Required task: Transcribe all of the data exactly. Omit the pictures.

--- Begin Raw data ---

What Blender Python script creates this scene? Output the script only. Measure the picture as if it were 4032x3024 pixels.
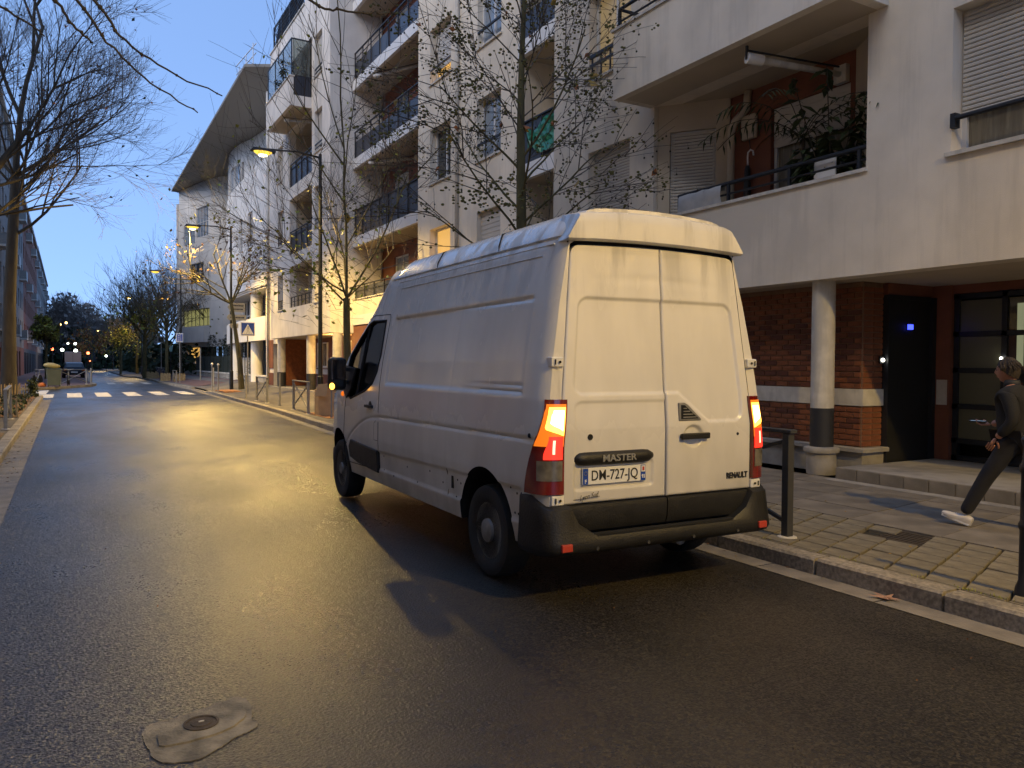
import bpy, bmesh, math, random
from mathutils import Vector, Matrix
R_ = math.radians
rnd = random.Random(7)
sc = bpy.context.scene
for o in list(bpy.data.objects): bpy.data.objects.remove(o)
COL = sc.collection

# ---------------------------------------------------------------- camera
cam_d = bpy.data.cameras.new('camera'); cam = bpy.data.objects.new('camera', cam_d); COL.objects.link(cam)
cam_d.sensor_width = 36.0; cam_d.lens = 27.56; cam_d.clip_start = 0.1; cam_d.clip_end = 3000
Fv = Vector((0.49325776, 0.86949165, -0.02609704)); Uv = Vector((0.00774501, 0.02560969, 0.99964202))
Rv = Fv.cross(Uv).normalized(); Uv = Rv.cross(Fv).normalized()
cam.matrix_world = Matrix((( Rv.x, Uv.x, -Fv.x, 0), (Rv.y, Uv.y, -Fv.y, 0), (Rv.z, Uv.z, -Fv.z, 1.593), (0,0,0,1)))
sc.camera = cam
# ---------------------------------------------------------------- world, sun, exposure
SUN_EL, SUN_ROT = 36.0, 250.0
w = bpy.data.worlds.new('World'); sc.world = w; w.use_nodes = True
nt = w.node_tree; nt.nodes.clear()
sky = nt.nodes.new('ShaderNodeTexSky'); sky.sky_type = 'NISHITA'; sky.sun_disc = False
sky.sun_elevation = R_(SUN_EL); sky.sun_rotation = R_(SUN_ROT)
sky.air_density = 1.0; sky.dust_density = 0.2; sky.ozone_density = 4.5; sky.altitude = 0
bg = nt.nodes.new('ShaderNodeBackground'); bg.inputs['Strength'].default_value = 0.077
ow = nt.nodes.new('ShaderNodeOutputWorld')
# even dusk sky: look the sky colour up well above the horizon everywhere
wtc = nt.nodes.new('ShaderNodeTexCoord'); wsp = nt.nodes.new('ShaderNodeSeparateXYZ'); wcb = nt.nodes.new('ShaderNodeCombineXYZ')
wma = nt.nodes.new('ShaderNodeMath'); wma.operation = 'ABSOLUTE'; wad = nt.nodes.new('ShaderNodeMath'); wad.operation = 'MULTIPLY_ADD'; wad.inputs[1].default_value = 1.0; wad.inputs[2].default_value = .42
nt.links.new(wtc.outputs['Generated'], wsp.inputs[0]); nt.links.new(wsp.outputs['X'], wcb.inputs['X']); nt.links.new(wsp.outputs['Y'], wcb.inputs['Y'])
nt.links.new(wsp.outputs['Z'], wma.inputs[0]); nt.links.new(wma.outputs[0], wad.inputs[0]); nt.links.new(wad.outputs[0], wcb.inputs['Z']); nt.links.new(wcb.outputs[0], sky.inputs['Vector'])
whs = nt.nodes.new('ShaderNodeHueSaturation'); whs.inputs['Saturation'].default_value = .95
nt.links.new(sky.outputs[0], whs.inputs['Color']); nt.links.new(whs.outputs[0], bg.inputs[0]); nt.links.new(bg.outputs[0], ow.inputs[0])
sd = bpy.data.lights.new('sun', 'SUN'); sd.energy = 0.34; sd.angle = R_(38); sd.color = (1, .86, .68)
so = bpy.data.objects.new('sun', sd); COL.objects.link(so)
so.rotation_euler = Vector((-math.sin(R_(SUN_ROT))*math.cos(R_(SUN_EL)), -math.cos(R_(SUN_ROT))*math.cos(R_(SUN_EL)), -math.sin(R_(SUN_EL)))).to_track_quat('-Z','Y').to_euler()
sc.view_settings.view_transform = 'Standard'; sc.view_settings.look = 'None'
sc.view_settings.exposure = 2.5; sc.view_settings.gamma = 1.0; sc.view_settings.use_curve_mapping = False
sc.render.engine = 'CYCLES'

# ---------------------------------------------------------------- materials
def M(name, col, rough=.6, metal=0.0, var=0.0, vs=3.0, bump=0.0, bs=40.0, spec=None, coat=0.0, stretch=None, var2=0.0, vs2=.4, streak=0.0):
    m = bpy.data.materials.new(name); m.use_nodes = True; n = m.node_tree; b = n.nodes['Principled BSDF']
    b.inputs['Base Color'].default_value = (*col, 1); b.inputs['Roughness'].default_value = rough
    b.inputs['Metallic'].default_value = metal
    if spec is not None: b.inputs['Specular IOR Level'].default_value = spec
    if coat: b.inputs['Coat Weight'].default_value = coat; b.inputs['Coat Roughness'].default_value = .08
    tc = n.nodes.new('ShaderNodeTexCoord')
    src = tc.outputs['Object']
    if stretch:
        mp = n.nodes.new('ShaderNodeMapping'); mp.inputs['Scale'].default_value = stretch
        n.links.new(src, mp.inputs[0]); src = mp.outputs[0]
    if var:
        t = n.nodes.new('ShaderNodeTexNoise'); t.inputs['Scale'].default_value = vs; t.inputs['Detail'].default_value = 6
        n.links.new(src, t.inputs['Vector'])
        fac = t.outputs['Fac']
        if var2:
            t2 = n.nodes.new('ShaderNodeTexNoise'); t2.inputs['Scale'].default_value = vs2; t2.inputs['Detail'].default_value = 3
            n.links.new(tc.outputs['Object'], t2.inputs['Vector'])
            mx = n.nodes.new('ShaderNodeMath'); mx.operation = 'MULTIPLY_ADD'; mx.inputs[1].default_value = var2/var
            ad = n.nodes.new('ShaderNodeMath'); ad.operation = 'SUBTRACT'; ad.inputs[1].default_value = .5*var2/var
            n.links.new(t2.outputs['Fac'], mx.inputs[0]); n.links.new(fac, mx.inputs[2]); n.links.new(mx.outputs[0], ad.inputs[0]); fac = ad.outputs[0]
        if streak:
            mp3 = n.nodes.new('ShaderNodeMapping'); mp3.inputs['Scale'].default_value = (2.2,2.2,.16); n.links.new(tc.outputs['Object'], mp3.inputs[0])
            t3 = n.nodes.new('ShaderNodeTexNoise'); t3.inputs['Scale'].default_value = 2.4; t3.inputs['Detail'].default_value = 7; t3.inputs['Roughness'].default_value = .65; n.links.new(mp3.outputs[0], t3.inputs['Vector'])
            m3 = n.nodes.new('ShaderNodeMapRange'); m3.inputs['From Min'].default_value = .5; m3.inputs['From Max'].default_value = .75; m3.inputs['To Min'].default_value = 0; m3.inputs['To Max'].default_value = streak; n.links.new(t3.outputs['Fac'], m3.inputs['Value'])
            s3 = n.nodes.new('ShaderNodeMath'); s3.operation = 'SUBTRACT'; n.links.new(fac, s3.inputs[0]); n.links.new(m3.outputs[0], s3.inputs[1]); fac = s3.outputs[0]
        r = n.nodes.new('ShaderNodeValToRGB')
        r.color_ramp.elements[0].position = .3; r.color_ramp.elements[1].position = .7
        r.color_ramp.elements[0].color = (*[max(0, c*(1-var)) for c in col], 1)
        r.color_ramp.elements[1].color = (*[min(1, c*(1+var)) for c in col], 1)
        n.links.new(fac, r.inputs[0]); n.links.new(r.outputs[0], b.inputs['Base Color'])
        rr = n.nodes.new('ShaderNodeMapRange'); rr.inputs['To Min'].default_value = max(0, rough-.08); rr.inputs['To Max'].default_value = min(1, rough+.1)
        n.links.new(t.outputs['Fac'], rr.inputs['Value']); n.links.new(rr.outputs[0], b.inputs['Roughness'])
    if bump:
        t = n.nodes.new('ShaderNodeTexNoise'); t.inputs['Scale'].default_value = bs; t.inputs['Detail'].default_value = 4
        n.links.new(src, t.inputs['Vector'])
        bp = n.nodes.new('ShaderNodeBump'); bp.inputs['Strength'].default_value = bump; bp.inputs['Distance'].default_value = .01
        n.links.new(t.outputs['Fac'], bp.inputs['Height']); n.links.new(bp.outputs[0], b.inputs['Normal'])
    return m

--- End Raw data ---

The solution:
What Blender Python script creates this scene? Output the script only. Measure the picture as if it were 4032x3024 pixels.
import bpy, bmesh, math, random
from mathutils import Vector, Matrix
R_ = math.radians
rnd = random.Random(7)
sc = bpy.context.scene
for o in list(bpy.data.objects): bpy.data.objects.remove(o)
COL = sc.collection

# ---------------------------------------------------------------- camera
cam_d = bpy.data.cameras.new('camera'); cam = bpy.data.objects.new('camera', cam_d); COL.objects.link(cam)
cam_d.sensor_width = 36.0; cam_d.lens = 27.56; cam_d.clip_start = 0.1; cam_d.clip_end = 3000
Fv = Vector((0.49325776, 0.86949165, -0.02609704)); Uv = Vector((0.00774501, 0.02560969, 0.99964202))
Rv = Fv.cross(Uv).normalized(); Uv = Rv.cross(Fv).normalized()
cam.matrix_world = Matrix((( Rv.x, Uv.x, -Fv.x, 0), (Rv.y, Uv.y, -Fv.y, 0), (Rv.z, Uv.z, -Fv.z, 1.593), (0,0,0,1)))
sc.camera = cam
# ---------------------------------------------------------------- world, sun, exposure
SUN_EL, SUN_ROT = 36.0, 250.0
w = bpy.data.worlds.new('World'); sc.world = w; w.use_nodes = True
nt = w.node_tree; nt.nodes.clear()
sky = nt.nodes.new('ShaderNodeTexSky'); sky.sky_type = 'NISHITA'; sky.sun_disc = False
sky.sun_elevation = R_(SUN_EL); sky.sun_rotation = R_(SUN_ROT)
sky.air_density = 1.0; sky.dust_density = 0.2; sky.ozone_density = 4.5; sky.altitude = 0
bg = nt.nodes.new('ShaderNodeBackground'); bg.inputs['Strength'].default_value = 0.077
ow = nt.nodes.new('ShaderNodeOutputWorld')
# even dusk sky: look the sky colour up well above the horizon everywhere
wtc = nt.nodes.new('ShaderNodeTexCoord'); wsp = nt.nodes.new('ShaderNodeSeparateXYZ'); wcb = nt.nodes.new('ShaderNodeCombineXYZ')
wma = nt.nodes.new('ShaderNodeMath'); wma.operation = 'ABSOLUTE'; wad = nt.nodes.new('ShaderNodeMath'); wad.operation = 'MULTIPLY_ADD'; wad.inputs[1].default_value = 1.0; wad.inputs[2].default_value = .42
nt.links.new(wtc.outputs['Generated'], wsp.inputs[0]); nt.links.new(wsp.outputs['X'], wcb.inputs['X']); nt.links.new(wsp.outputs['Y'], wcb.inputs['Y'])
nt.links.new(wsp.outputs['Z'], wma.inputs[0]); nt.links.new(wma.outputs[0], wad.inputs[0]); nt.links.new(wad.outputs[0], wcb.inputs['Z']); nt.links.new(wcb.outputs[0], sky.inputs['Vector'])
whs = nt.nodes.new('ShaderNodeHueSaturation'); whs.inputs['Saturation'].default_value = .95
nt.links.new(sky.outputs[0], whs.inputs['Color']); nt.links.new(whs.outputs[0], bg.inputs[0]); nt.links.new(bg.outputs[0], ow.inputs[0])
sd = bpy.data.lights.new('sun', 'SUN'); sd.energy = 0.34; sd.angle = R_(38); sd.color = (1, .86, .68)
so = bpy.data.objects.new('sun', sd); COL.objects.link(so)
so.rotation_euler = Vector((-math.sin(R_(SUN_ROT))*math.cos(R_(SUN_EL)), -math.cos(R_(SUN_ROT))*math.cos(R_(SUN_EL)), -math.sin(R_(SUN_EL)))).to_track_quat('-Z','Y').to_euler()
sc.view_settings.view_transform = 'Standard'; sc.view_settings.look = 'None'
sc.view_settings.exposure = 2.5; sc.view_settings.gamma = 1.0; sc.view_settings.use_curve_mapping = False
sc.render.engine = 'CYCLES'

# ---------------------------------------------------------------- materials
def M(name, col, rough=.6, metal=0.0, var=0.0, vs=3.0, bump=0.0, bs=40.0, spec=None, coat=0.0, stretch=None, var2=0.0, vs2=.4, streak=0.0):
    m = bpy.data.materials.new(name); m.use_nodes = True; n = m.node_tree; b = n.nodes['Principled BSDF']
    b.inputs['Base Color'].default_value = (*col, 1); b.inputs['Roughness'].default_value = rough
    b.inputs['Metallic'].default_value = metal
    if spec is not None: b.inputs['Specular IOR Level'].default_value = spec
    if coat: b.inputs['Coat Weight'].default_value = coat; b.inputs['Coat Roughness'].default_value = .08
    tc = n.nodes.new('ShaderNodeTexCoord')
    src = tc.outputs['Object']
    if stretch:
        mp = n.nodes.new('ShaderNodeMapping'); mp.inputs['Scale'].default_value = stretch
        n.links.new(src, mp.inputs[0]); src = mp.outputs[0]
    if var:
        t = n.nodes.new('ShaderNodeTexNoise'); t.inputs['Scale'].default_value = vs; t.inputs['Detail'].default_value = 6
        n.links.new(src, t.inputs['Vector'])
        fac = t.outputs['Fac']
        if var2:
            t2 = n.nodes.new('ShaderNodeTexNoise'); t2.inputs['Scale'].default_value = vs2; t2.inputs['Detail'].default_value = 3
            n.links.new(tc.outputs['Object'], t2.inputs['Vector'])
            mx = n.nodes.new('ShaderNodeMath'); mx.operation = 'MULTIPLY_ADD'; mx.inputs[1].default_value = var2/var
            ad = n.nodes.new('ShaderNodeMath'); ad.operation = 'SUBTRACT'; ad.inputs[1].default_value = .5*var2/var
            n.links.new(t2.outputs['Fac'], mx.inputs[0]); n.links.new(fac, mx.inputs[2]); n.links.new(mx.outputs[0], ad.inputs[0]); fac = ad.outputs[0]
        if streak:
            mp3 = n.nodes.new('ShaderNodeMapping'); mp3.inputs['Scale'].default_value = (2.2,2.2,.16); n.links.new(tc.outputs['Object'], mp3.inputs[0])
            t3 = n.nodes.new('ShaderNodeTexNoise'); t3.inputs['Scale'].default_value = 2.4; t3.inputs['Detail'].default_value = 7; t3.inputs['Roughness'].default_value = .65; n.links.new(mp3.outputs[0], t3.inputs['Vector'])
            m3 = n.nodes.new('ShaderNodeMapRange'); m3.inputs['From Min'].default_value = .5; m3.inputs['From Max'].default_value = .75; m3.inputs['To Min'].default_value = 0; m3.inputs['To Max'].default_value = streak; n.links.new(t3.outputs['Fac'], m3.inputs['Value'])
            s3 = n.nodes.new('ShaderNodeMath'); s3.operation = 'SUBTRACT'; n.links.new(fac, s3.inputs[0]); n.links.new(m3.outputs[0], s3.inputs[1]); fac = s3.outputs[0]
        r = n.nodes.new('ShaderNodeValToRGB')
        r.color_ramp.elements[0].position = .3; r.color_ramp.elements[1].position = .7
        r.color_ramp.elements[0].color = (*[max(0, c*(1-var)) for c in col], 1)
        r.color_ramp.elements[1].color = (*[min(1, c*(1+var)) for c in col], 1)
        n.links.new(fac, r.inputs[0]); n.links.new(r.outputs[0], b.inputs['Base Color'])
        rr = n.nodes.new('ShaderNodeMapRange'); rr.inputs['To Min'].default_value = max(0, rough-.08); rr.inputs['To Max'].default_value = min(1, rough+.1)
        n.links.new(t.outputs['Fac'], rr.inputs['Value']); n.links.new(rr.outputs[0], b.inputs['Roughness'])
    if bump:
        t = n.nodes.new('ShaderNodeTexNoise'); t.inputs['Scale'].default_value = bs; t.inputs['Detail'].default_value = 4
        n.links.new(src, t.inputs['Vector'])
        bp = n.nodes.new('ShaderNodeBump'); bp.inputs['Strength'].default_value = bump; bp.inputs['Distance'].default_value = .01
        n.links.new(t.outputs['Fac'], bp.inputs['Height']); n.links.new(bp.outputs[0], b.inputs['Normal'])
    return m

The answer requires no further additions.